Set down every entry again word for word, please, but skip the pictures.

(Dataset items)
▼

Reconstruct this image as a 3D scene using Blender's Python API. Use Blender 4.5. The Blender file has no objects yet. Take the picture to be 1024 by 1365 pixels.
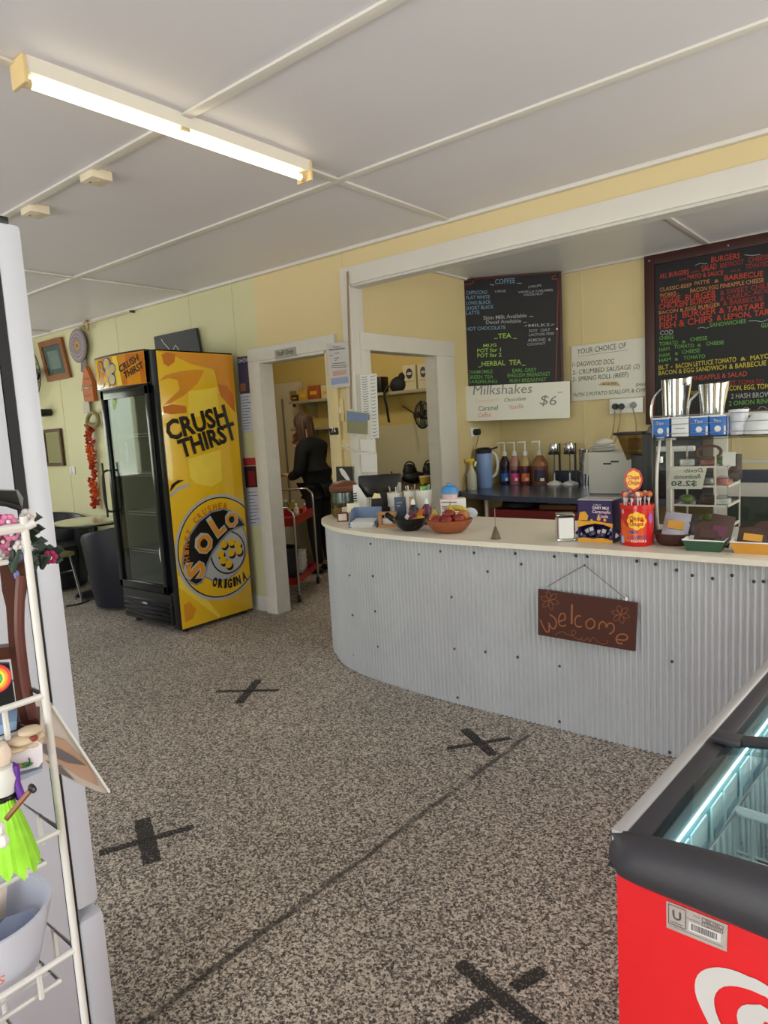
import bpy, bmesh, math, random
from mathutils import Vector, Matrix, Euler
random.seed(7)
scene = bpy.context.scene
COL = scene.collection
PI = math.pi
# ---------------------------------------------------------------- camera
CAMH = 1.45
FPX = 910.0
RM = Matrix(((0.77797488, 0.62571353, -0.05690045),
             (0.03271945, -0.13078808, -0.99087028),
             (-0.62744284, 0.76901044, -0.12222285)))
RT = RM.transposed()
def at(px, py, **k):
    """point of the place seen at a pixel of the 1024x1365 frame, on the plane x=, y= or z="""
    d = RT @ Vector(((px-512)/FPX, (py-682.5)/FPX, 1.0))
    (a, v), = k.items()
    i = 'xyz'.index(a)
    o = Vector((0, 0, CAMH))
    return o + d*((v-o[i])/d[i])
def hit(px, py, p0, n):
    d = RT @ Vector(((px-512)/FPX, (py-682.5)/FPX, 1.0))
    o = Vector((0, 0, CAMH))
    return o + d*((Vector(p0)-o).dot(n)/d.dot(n))
cam = bpy.data.cameras.new('camera')
camo = bpy.data.objects.new('camera', cam)
COL.objects.link(camo)
r0, r1, r2 = RM[0], RM[1], RM[2]
camo.matrix_world = Matrix(((r0[0], -r1[0], -r2[0], 0), (r0[1], -r1[1], -r2[1], 0), (r0[2], -r1[2], -r2[2], CAMH), (0, 0, 0, 1)))
cam.sensor_fit = 'VERTICAL'
cam.sensor_height = 36.0
cam.lens = FPX/1365*36.0
cam.clip_start = 0.02
scene.camera = camo
scene.view_settings.view_transform = 'Standard'
scene.view_settings.look = 'None'
scene.view_settings.gamma = 1.0
scene.view_settings.use_curve_mapping = False
scene.view_settings.exposure = 0.0
# ---------------------------------------------------------------- materials
def lin(c):
    def f(v):
        v /= 255.0
        return v/12.92 if v <= .04045 else ((v+.055)/1.055)**2.4
    return (f(c[0]), f(c[1]), f(c[2]), 1.0)
_M = {}
def M(name, rgb=(200, 200, 200), rough=.5, metal=0., var=.06, scale=12., bump=0., bscale=None, spec=.5, trans=0., alpha=1., emit=None, estr=0., ior=1.45, coat=0.):
    if name in _M: return _M[name]
    m = bpy.data.materials.new(name); m.use_nodes = True
    nt = m.node_tree; b = nt.nodes['Principled BSDF']
    c = lin(rgb)
    b.inputs['Roughness'].default_value = rough
    b.inputs['Metallic'].default_value = metal
    b.inputs['Specular IOR Level'].default_value = spec
    b.inputs['IOR'].default_value = ior
    b.inputs['Transmission Weight'].default_value = trans
    b.inputs['Alpha'].default_value = alpha
    b.inputs['Coat Weight'].default_value = coat
    tc = nt.nodes.new('ShaderNodeTexCoord')
    nz = nt.nodes.new('ShaderNodeTexNoise'); nz.inputs['Scale'].default_value = scale; nz.inputs['Detail'].default_value = 4
    nt.links.new(tc.outputs['Object'], nz.inputs['Vector'])
    mx = nt.nodes.new('ShaderNodeMix'); mx.data_type = 'RGBA'
    mx.inputs[6].default_value = tuple(min(1, v*(1-var)) for v in c[:3])+(1,)
    mx.inputs[7].default_value = tuple(min(1, v*(1+var)) for v in c[:3])+(1,)
    nt.links.new(nz.outputs['Fac'], mx.inputs[0])
    nt.links.new(mx.outputs[2], b.inputs['Base Color'])
    if bump:
        n2 = nt.nodes.new('ShaderNodeTexNoise'); n2.inputs['Scale'].default_value = bscale or scale*6; n2.inputs['Detail'].default_value = 3
        nt.links.new(tc.outputs['Object'], n2.inputs['Vector'])
        bp = nt.nodes.new('ShaderNodeBump'); bp.inputs['Strength'].default_value = bump; bp.inputs['Distance'].default_value = .01
        nt.links.new(n2.outputs['Fac'], bp.inputs['Height']); nt.links.new(bp.outputs['Normal'], b.inputs['Normal'])
    if emit:
        b.inputs['Emission Color'].default_value = lin(emit); b.inputs['Emission Strength'].default_value = estr
    _M[name] = m
    return m
def glass_mat(name, tint=(235, 240, 240), rough=.02, mixw=.9):
    """clear pane: mostly straight-through with a sharp reflection"""
    if name in _M: return _M[name]
    m = bpy.data.materials.new(name); m.use_nodes = True
    nt = m.node_tree; nt.nodes.clear()
    out = nt.nodes.new('ShaderNodeOutputMaterial')
    tr = nt.nodes.new('ShaderNodeBsdfTransparent'); tr.inputs['Color'].default_value = lin(tint)
    gl = nt.nodes.new('ShaderNodeBsdfGlossy'); gl.inputs['Roughness'].default_value = rough
    fr = nt.nodes.new('ShaderNodeLayerWeight'); fr.inputs['Blend'].default_value = .5
    pw = nt.nodes.new('ShaderNodeMath'); pw.operation = 'POWER'; pw.inputs[1].default_value = 4.5
    mul = nt.nodes.new('ShaderNodeMath'); mul.operation = 'MULTIPLY_ADD'; mul.inputs[1].default_value = mixw*.8; mul.inputs[2].default_value = .035
    mix = nt.nodes.new('ShaderNodeMixShader')
    nt.links.new(fr.outputs['Facing'], pw.inputs[0]); nt.links.new(pw.outputs[0], mul.inputs[0]); nt.links.new(mul.outputs[0], mix.inputs[0])
    nt.links.new(tr.outputs[0], mix.inputs[1]); nt.links.new(gl.outputs[0], mix.inputs[2])
    nt.links.new(mix.outputs[0], out.inputs['Surface'])
    _M[name] = m
    return m
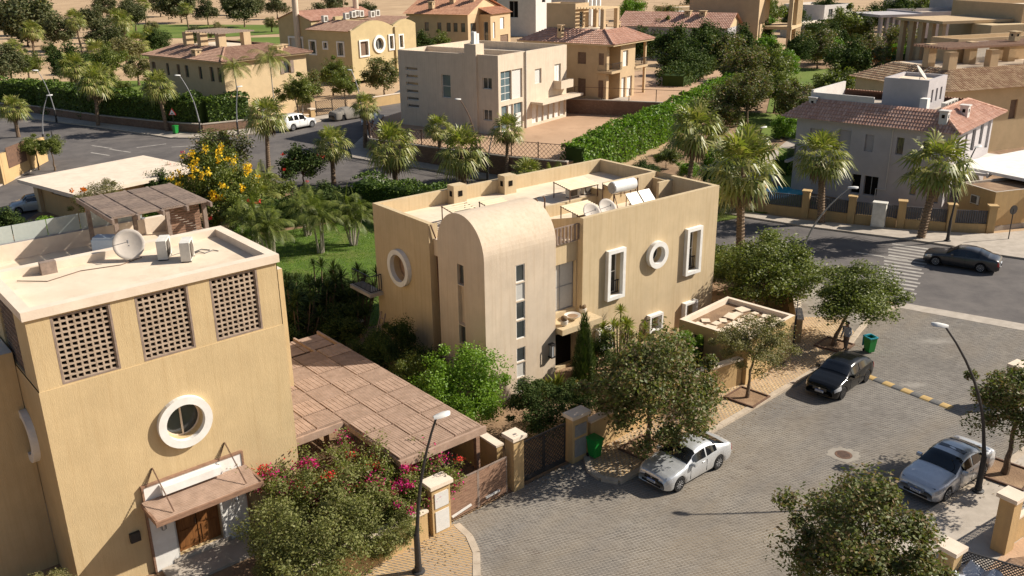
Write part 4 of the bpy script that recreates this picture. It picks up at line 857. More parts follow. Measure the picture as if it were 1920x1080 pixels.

▲

→ **Exercise result**
Reconstruct this image as a 3D scene using Blender's Python API. Use Blender 4.5. The Blender file has no objects yet. Take the picture to be 1024 by 1365 pixels.
import bpy, bmesh, math, random
from mathutils import Vector, Matrix, Euler
random.seed(7)
scene = bpy.context.scene
COL = scene.collection
PI = math.pi
# ---------------------------------------------------------------- camera
CAMH = 1.45
FPX = 910.0
RM = Matrix(((0.77797488, 0.62571353, -0.05690045),
             (0.03271945, -0.13078808, -0.99087028),
             (-0.62744284, 0.76901044, -0.12222285)))
RT = RM.transposed()
def at(px, py, **k):
    """point of the place seen at a pixel of the 1024x1365 frame, on the plane x=, y= or z="""
    d = RT @ Vector(((px-512)/FPX, (py-682.5)/FPX, 1.0))
    (a, v), = k.items()
    i = 'xyz'.index(a)
    o = Vector((0, 0, CAMH))
    return o + d*((v-o[i])/d[i])
def hit(px, py, p0, n):
    d = RT @ Vector(((px-512)/FPX, (py-682.5)/FPX, 1.0))
    o = Vector((0, 0, CAMH))
    return o + d*((Vector(p0)-o).dot(n)/d.dot(n))
cam = bpy.data.cameras.new('camera')
camo = bpy.data.objects.new('camera', cam)
COL.objects.link(camo)
r0, r1, r2 = RM[0], RM[1], RM[2]
camo.matrix_world = Matrix(((r0[0], -r1[0], -r2[0], 0), (r0[1], -r1[1], -r2[1], 0), (r0[2], -r1[2], -r2[2], CAMH), (0, 0, 0, 1)))
cam.sensor_fit = 'VERTICAL'
cam.sensor_height = 36.0
cam.lens = FPX/1365*36.0
cam.clip_start = 0.02
scene.camera = camo
scene.view_settings.view_transform = 'Standard'
scene.view_settings.look = 'None'
scene.view_settings.gamma = 1.0
scene.view_settings.use_curve_mapping = False
scene.view_settings.exposure = 0.0
# ---------------------------------------------------------------- materials
def lin(c):
    def f(v):
        v /= 255.0
        return v/12.92 if v <= .04045 else ((v+.055)/1.055)**2.4
    return (f(c[0]), f(c[1]), f(c[2]), 1.0)
_M = {}
def M(name, rgb=(200, 200, 200), rough=.5, metal=0., var=.06, scale=12., bump=0., bscale=None, spec=.5, trans=0., alpha=1., emit=None, estr=0., ior=1.45, coat=0.):
    if name in _M: return _M[name]
    m = bpy.data.materials.new(name); m.use_nodes = True
    nt = m.node_tree; b = nt.nodes['Principled BSDF']
    c = lin(rgb)
    b.inputs['Roughness'].default_value = rough
    b.inputs['Metallic'].default_value = metal
    b.inputs['Specular IOR Level'].default_value = spec
    b.inputs['IOR'].default_value = ior
    b.inputs['Transmission Weight'].default_value = trans
    b.inputs['Alpha'].default_value = alpha
    b.inputs['Coat Weight'].default_value = coat
    tc = nt.nodes.new('ShaderNodeTexCoord')
    nz = nt.nodes.new('ShaderNodeTexNoise'); nz.inputs['Scale'].default_value = scale; nz.inputs['Detail'].default_value = 4
    nt.links.new(tc.outputs['Object'], nz.inputs['Vector'])
    mx = nt.nodes.new('ShaderNodeMix'); mx.data_type = 'RGBA'
    mx.inputs[6].default_value = tuple(min(1, v*(1-var)) for v in c[:3])+(1,)
    mx.inputs[7].default_value = tuple(min(1, v*(1+var)) for v in c[:3])+(1,)
    nt.links.new(nz.outputs['Fac'], mx.inputs[0])
    nt.links.new(mx.outputs[2], b.inputs['Base Color'])
    if bump:
        n2 = nt.nodes.new('ShaderNodeTexNoise'); n2.inputs['Scale'].default_value = bscale or scale*6; n2.inputs['Detail'].default_value = 3
        nt.links.new(tc.outputs['Object'], n2.inputs['Vector'])
        bp = nt.nodes.new('ShaderNodeBump'); bp.inputs['Strength'].default_value = bump; bp.inputs['Distance'].default_value = .01
        nt.links.new(n2.outputs['Fac'], bp.inputs['Height']); nt.links.new(bp.outputs['Normal'], b.inputs['Normal'])
    if emit:
        b.inputs['Emission Color'].default_value = lin(emit); b.inputs['Emission Strength'].default_value = estr
    _M[name] = m
    return m
def glass_mat(name, tint=(235, 240, 240), rough=.02, mixw=.9):
    """clear pane: mostly straight-through with a sharp reflection"""
    if name in _M: return _M[name]
    m = bpy.data.materials.new(name); m.use_nodes = True
    nt = m.node_tree; nt.nodes.clear()
    out = nt.nodes.new('ShaderNodeOutputMaterial')
    tr = nt.nodes.new('ShaderNodeBsdfTransparent'); tr.inputs['Color'].default_value = lin(tint)
    gl = nt.nodes.new('ShaderNodeBsdfGlossy'); gl.inputs['Roughness'].default_value = rough
    fr = nt.nodes.new('ShaderNodeLayerWeight'); fr.inputs['Blend'].default_value = .5
    pw = nt.nodes.new('ShaderNodeMath'); pw.operation = 'POWER'; pw.inputs[1].default_value = 4.5
    mul = nt.nodes.new('ShaderNodeMath'); mul.operation = 'MULTIPLY_ADD'; mul.inputs[1].default_value = mixw*.8; mul.inputs[2].default_value = .035
    mix = nt.nodes.new('ShaderNodeMixShader')
    nt.links.new(fr.outputs['Facing'], pw.inputs[0]); nt.links.new(pw.outputs[0], mul.inputs[0]); nt.links.new(mul.outputs[0], mix.inputs[0])
    nt.links.new(tr.outputs[0], mix.inputs[1]); nt.links.new(gl.outputs[0], mix.inputs[2])
    nt.links.new(mix.outputs[0], out.inputs['Surface'])
    _M[name] = m
    return m
Write part 4 of the bpy script that recreates this picture. It picks up at line 857. More parts follow. Measure the picture as if it were 1920x1080 pixels.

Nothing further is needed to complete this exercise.